India’s move to re-introduce the capital gains tax on equity investments is being seen as a populist measure ahead of the 2019 general elections.

In the latest annual budget announcement, finance minister Arun Jaitley said profits exceeding INR 100,000 ($1,553) from shares held for over a year will be taxed at 10%, without accounting for inflation indexation.

Shumita Deveshwar, director of India research at TS Lombard said while it is a dampener on sentiment, the move is also being seen as the government trying to increase as much tax revenue as it can before the elections.

In fact, investors were expecting the government to rescind the current securities transaction tax, she told Citywire Asia.

Since the budget was announced, India’s benchmark S&P BSE Sensex index, currently trading at 34,716 suffered two days of losses – and Nomura analysts expect market valuations to be capped.

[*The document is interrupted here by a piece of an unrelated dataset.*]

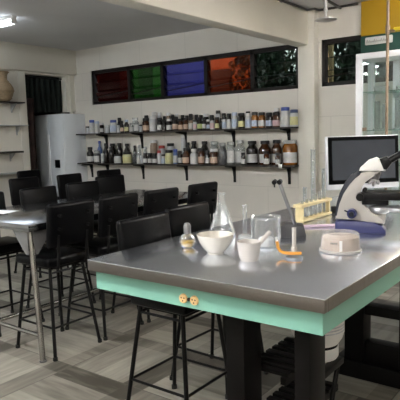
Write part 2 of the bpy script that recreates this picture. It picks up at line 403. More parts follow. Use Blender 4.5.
hk = MB().tube([(-2.751, 3.90, 2.64), (-2.72, 3.90, 2.64), (-2.705, 3.90, 2.61), (-2.71, 3.91, 2.59), (-2.72, 3.91, 2.605)], .006)
tag(hk.build('hook', M_PIPE), 'small black hook on the side of the ceiling beam', 'hook')
pp = thing('riser_pipe', 'thin vertical brass pipe in front of the glass cabinet', 'pipe', (-1.61, 4.80, 0))
MB().cyl((0,0,0), (0,0,2.748), .0125).build('pipe', M_COPPER, pp)
MB().cyl((0,0,2.24), (0,0,2.31), .020).cyl((0,0,2.26),(.06,0,2.265), .012).build('valve', M_COPPER, pp)
MB().box(.05, .17, -.012, .012, 2.262, 2.287, .005).build('valve_lever', M_YEL2, pp)

# ------------------------------------------------------------------ ceiling tube lights
def tube_light(cx, cy, along, label, m_='', lens=1.2):
    t = thing('tube_light', label, 'ceiling light', (cx, cy, ZC), 0 if along == 'x' else PI/2, 'ceiling lamps')
    MB().box(-lens/2-.03, lens/2+.03, -.032, .032, -.04, 0, .006).build('housing', M_FIX, t)
    MB().box(-lens/2-.03, -lens/2-.005, -.03, .03, -.085, -.04, .004).build('lamp_holder', M_FIX, t)
    MB().box(lens/2+.005, lens/2+.03, -.03, .03, -.085, -.04, .004).build('lamp_holder', M_FIX, t)
    MB().box(-lens/2, lens/2, -.035, .035, -.085, -.04, .014).build('diffuser', {'a': M_TUBEA, 'b': M_FILLB}.get(m_, M_TUBEON), t)
    return t
tube_light(-5.82, 3.66, 'x', 'lit ceiling lamp at upper left above the steel table', 'a')
tube_light(-1.9, .5, 'x', 'lit ceiling lamp left of the near end of the mint workbench')
tube_light(-.35, 4.8, 'x', 'lit ceiling lamp above the far end of the mint workbench')
tube_light(.2, -1.2, 'x', 'lit ceiling lamp behind the photographer')
tube_light(-4.4, .2, 'x', 'added unseen fill lamp on the ceiling of the near left bay', 'b')  # added out of view to brighten the left bay and the cupboard

# ------------------------------------------------------------------ left wall: shelves, basket, curtain, cupboard
def lshelf(z, y1, d, m_, label, th=.018):
    t = thing('wall_shelf', label, 'shelf', (XL+.001, 0, z))
    MB().box(0, d, 3.2, y1, -th, 0, .002).build('board', m_, t, smooth=False)
    for y in (3.5, y1-.12):
        MB().box(.002, .012, y, y+.02, -.14, -th).prism([(.012, -th), (d*.8, -th), (.012, -.12)], y+.006, y+.014).build('bracket', M_PALE, t, smooth=False)
lshelf(1.95, 4.70, .17, M_SHELFB, 'dark shelf board under the woven basket on the left wall')
lshelf(1.64, 4.76, .14, M_PALE, 'pale thin shelf on left wall, next below the basket shelf', .012)
lshelf(1.285, 4.63, .17, M_SHELFB, 'thick dark shelf board on left wall, second below the basket shelf', .025)
lshelf(.99, 4.72, .15, M_PALE, 'pale shelf on left wall, lowest of four', .012)
bk = thing('woven_basket', 'tall woven cane jar on the dark shelf at upper left', 'basket', (XL+.175, 4.32, 1.951))
bp_ = [(0, 0), (.13, 0), (.155, .02), (.185, .07), (.205, .13), (.20, .17), (.165, .22), (.13, .25), (.115, .28), (.118, .33), (.135, .37), (.14, .38), (.13, .38), (.105, .33), (.10, .28), (.15, .2), (.19, .13), (.14, .02), (0, .02)]
bp_ = [(r*.86, z) for r, z in bp_]
MB().lathe(bp_, 30).build('body', M_WICK, bk)
rm = MB()
for z, r in ((.03, .142), (.13, .178), (.25, .115), (.372, .121)):
    rm.tube([(r*math.cos(2*PI*i/24), r*math.sin(2*PI*i/24), z) for i in range(25)], .007, 6)
rm.build('rim_bands', M_WICK, bk)
def curtain(y0, y1, z0, z1, x, amp, waves, m_, label, seed):
    m = MB(); n = 60; rnd = random.Random(seed); A = []; B = []
    for i in range(n+1):
        y = y0+(y1-y0)*i/n; dx = amp*math.sin(waves*2*PI*i/n)+rnd.uniform(-.004, .004)
        A.append((m.b.verts.new((x+dx, y, z1)), m.b.verts.new((x+dx*1.3, y, (z0+z1)/2)), m.b.verts.new((x+dx*1.6, y+.01*math.sin(i), z0+rnd.uniform(0, .03)))))
    for p_, q_ in zip(A, A[1:]):
        for k in range(2): m.b.faces.new((p_[k], q_[k], q_[k+1], p_[k+1]))
    o = m.build('curtain', m_)
    md = o.modifiers.new('cloth_thickness', 'SOLIDIFY'); md.thickness = .008
    return tag(o, label, 'curtain')
curtain(4.90, 5.55, 1.815, 2.31, XL-.09, .02, 7, M_CURT, 'dark green curtain hanging in the doorway behind the pale cupboard', 1)
curtain(4.84, 4.98, .15, 2.02, XL-.02, .014, 2, M_CURT2, 'reddish brown cloth hanging at the left edge of the doorway', 2)
rd = MB().tube([(XL-.09, 4.80, 2.33), (XL-.09, 5.56, 2.33)], .01)
tag(rd.build('curtain_rod', M_RUBBER), 'dark curtain rod across the top of the doorway', 'rod')

cu = thing('cupboard', 'tall pale blue white steel cupboard in front of the doorway', 'cupboard', (-6.86, 5.515, 0))
cx0, cx1, cy0, cy1, ch = -.36, .36, -.215, .205, 1.80
MB().box(cx0, cx1, cy0+.02, cy1, .04, ch, .006).box(cx0+.02, cx1-.02, cy0+.04, cy1-.02, 0, .04).build('body', M_CUP, cu)
d1 = MB().box(cx0+.006, -.003, cy0, cy0+.019, .06, ch-.02, .004).build('door', M_CUP, cu)
d2 = MB().box(.003, cx1-.006, cy0, cy0+.019, .06, ch-.02, .004).build('door', M_CUP, cu)
MB().box(-.022, -.010, cy0-.014, cy0, .7, 1.5, .003).build('handle', M_WHITE, d1)
MB().box(.012, .028, cy0-.014, cy0, .7, 1.5, .003).build('handle', M_WHITE, d2)
bs = MB().box(.13, .245, cy0-.006, cy0, 1.005, 1.125, .003).build('notice', M_BEZEL, d2); bs['label'] = 'small black square plate'

# ------------------------------------------------------------------ bottle shelves
SZ1, SZ2 = 1.500, 1.070
SX0, SX1, SY0 = -6.47, -2.872, 5.50
def px_dir(u, v):
    return F_ + R_*((u-200)/f_px) - U_*((v-200)/f_px)
def shelf_x(u, v, y):                     # where a sight line meets the vertical plane at depth y
    d = px_dir(u, v); return d.x*y/d.y
for z, nm, bxs in ((SZ1, 'upper dark wall shelf holding the top row of reagent bottles', (-6.05, -5.34, -4.56, -3.8, -3.04)), (SZ2, 'lower dark wall shelf holding the big reagent bottles', (-6.40, -6.05, -5.34, -4.56, -3.8, -3.04))):
    t = thing('wall_shelf', nm, 'shelf', (0, 0, z))
    MB().box(SX0, SX1, SY0, W-.001, -.018, 0, .003).build('board', M_SHELFB, t, smooth=False)
    for bx in bxs:
        MB().box(bx-.016, bx+.016, W-.012, W-.001, -.23, -.018).prism([(W-.012, -.018), (SY0+.03, -.018), (SY0+.03, -.03), (W-.05, -.05), (W-.03, -.10), (W-.012, -.20)], bx-.012, bx+.012, 'x').build('bracket', M_BMETAL, t, smooth=False)
    if z == SZ2:
        o = MB().box(-3.055, -3.01, SY0-.012, SY0, -.03, .018, .003).build('shelf_clip', M_WHITE, t); o['label'] = 'small white square clip on the shelf front'

BM = {
 'amber': mat('amber_glass', (.055, .019, .006), .16, var=.15, coat=.4), 'dark': mat('dark_brown_glass', (.010, .007, .006), .18, var=.15, coat=.4),
 'white': mat('white_bottle', (.55, .56, .58), .45, var=.06), 'grey': M_GREYB, 'clear': M_CLEARB, 'cream': mat('cream_jar', (.60, .60, .36), .45, var=.06),
 'tan': mat('tan_jar', (.26, .19, .14), .4, var=.1), 'blue': mat('blue_bottle', (.10, .15, .32), .4, var=.1), 'honey': mat('orange_brown_glass', (.24, .085, .010), .16, var=.2, coat=.4)}
CM = {'black': mat('black_cap', (.012,.012,.013), .45, var=.1), 'white': mat('white_cap', (.7,.7,.7), .45, var=.03), 'blue': mat('blue_cap', (.06,.10,.36), .45, var=.05),
      'pale': mat('pale_blue_cap', (.45,.52,.66), .45, var=.03), 'red': mat('red_cap', (.42,.05,.04), .45, var=.05), 'glass': M_FGLASS, 'navy': mat('navy_cap', (.03,.05,.13), .45, var=.05)}
LM = {'white': mat('white_label', (.58,.58,.57), .6, var=.10, scale=60), 'peach': mat('peach_label', (.58,.42,.32), .6, var=.1, scale=60), 'yellow': mat('yellow_label', (.60,.57,.30), .6, var=.1, scale=60),
      'blue': mat('blue_white_label', (.45,.52,.66), .6, var=.15, scale=60), 'pink': mat('pink_label', (.60,.42,.45), .6, var=.1, scale=60), 'green': mat('green_label', (.42,.50,.22), .6, var=.1, scale=60)}
ORD = 'zero first second third fourth fifth sixth seventh eighth ninth tenth eleventh twelfth thirteenth fourteenth fifteenth sixteenth seventeenth eighteenth nineteenth twentieth'.split()
def ordn(i):
    if i <= 20: return ORD[i]
    b = {2: 'twenty', 3: 'thirty'}[i//10]
    return (b[:-1]+'ieth') if i % 10 == 0 else b+'-'+ORD[i % 10]
BODYW = {'amber': 'amber glass bottle', 'dark': 'dark brown bottle', 'white': 'white plastic bottle', 'grey': 'smoky grey bottle', 'clear': 'clear glass bottle', 'cream': 'yellowish cream jar', 'tan': 'tan jar', 'blue': 'blue bottle', 'honey': 'orange brown glass bottle'}

def make_bottle(x, y, z, r, h, body, cap, lab, label, group, kind):
    t = thing('reagent_bottle', label, 'bottle', (x, y, z), random.uniform(-.2, .2)+.45, group)
    ch_ = min(.04, h*.19) if kind != 'wide' else min(.04, h*.2); hb = h-ch_
    if kind == 'wide':                                   # wide-mouth jar
        sh_ = hb*.90; rn = r*.82
        pr = [(0, 0), (r*.93, 0), (r, r*.08), (r, sh_-r*.1), (r*.95, sh_), (rn, hb-.004), (rn*.98, hb), (0, hb)]; rc = rn*1.08
    elif kind == 'tall':                                 # narrow-mouth bottle with a sloping shoulder
        sh_ = hb*.66; rn = r*.36
        pr = [(0, 0), (r*.93, 0), (r, r*.1), (r, sh_-r*.1), (r*.93, sh_+r*.05), (r*.68, sh_+(hb-sh_)*.35), (rn*1.15, sh_+(hb-sh_)*.6), (rn, hb-.004), (rn, hb), (0, hb)]; rc = rn*1.3
    else:                                                # Winchester bottle, round shoulder
        sh_ = hb*.78; rn = r*.56
        pr = [(0, 0), (r*.93, 0), (r, r*.1), (r, sh_-r*.12), (r*.94, sh_+r*.04), (r*.76, sh_+(hb-sh_)*.38), (rn*1.1, sh_+(hb-sh_)*.66), (rn, hb-.004), (rn, hb), (0, hb)]; rc = rn*1.25
    MB().lathe(pr, 18).build('body', BM[body], t)
    MB().lathe([(0, hb), (rc, hb), (rc*1.02, hb+.003), (rc*1.02, h-.004), (rc*.9, h), (0, h)], 16).build('cap', CM[cap], t)
    if lab:
        l0, l1 = .13*sh_, (.66 if body in ('amber', 'dark', 'honey') else .8)*sh_; n = 12; m = MB(); a0 = PI*1.5-1.15; a1 = PI*1.5+1.15; V = []
        for i in range(n+1):
            a = a0+(a1-a0)*i/n; V.append((m.b.verts.new(((r+.0012)*math.cos(a), (r+.0012)*math.sin(a), l0)), m.b.verts.new(((r+.0012)*math.cos(a), (r+.0012)*math.sin(a), l1))))
        for p_, q_ in zip(V, V[1:]): m.b.faces.new((p_[0], q_[0], q_[1], p_[1]))
        m.build('label', LM[lab], t)
    return t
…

The proposal also introduced a 10% dividend distribution tax on equity-focused mutual funds. However, gains for both taxes will be a grandfathered up to 31 January, 2018.

‘The budget is very much like that. [The government is] saying that we need to increase spending, we need to do things for farmers and low-income groups and we are going to get the money from those who pay taxes,’ Deveshwar said.

Since 2005, equities have been enjoying a tax advantage relative to fixed income and real estate in India to encourage long-term investors.

The efforts seem to have paid off, but outsized returns from India’s stock market in 2017, driven by domestic inflows, meant that the government was missing out on a significant chunk of revenue.

In view of grandfathering, Jaitley said the change in capital gain tax will bring marginal revenue gain of about [INR] 20,000 crores ($3.1 billion) in the first year, and the revenues in subsequent years may be more.

He estimated the total amount of exempted capital gains from listed shares and units to be around INR 3,67,000 crores ($57.1 billion) for tax returns filed during 2017 to 2018.

The new source of revenue is even more significant given certain government reforms – particularly the introduction of the new goods and service tax and demonetisation of the INR 500 and 1000 notes – haven’t had the desired effects.

‘The government is a bit lost right now. They are looking a bit frantic in terms that policies haven’t played out in the way they thought,’ Deveshwar added.

Moreover, the expert expects macroeconomic fundamentals, especially fiscal deficit, current account deficit and inflation, to deteriorate over the next 12 months.

‘So with all these macroeconomics headwinds, and as we go deeper into the political cycle, there is definitely going to be volatility. India is going to see a bumpy ride ahead,’ she said.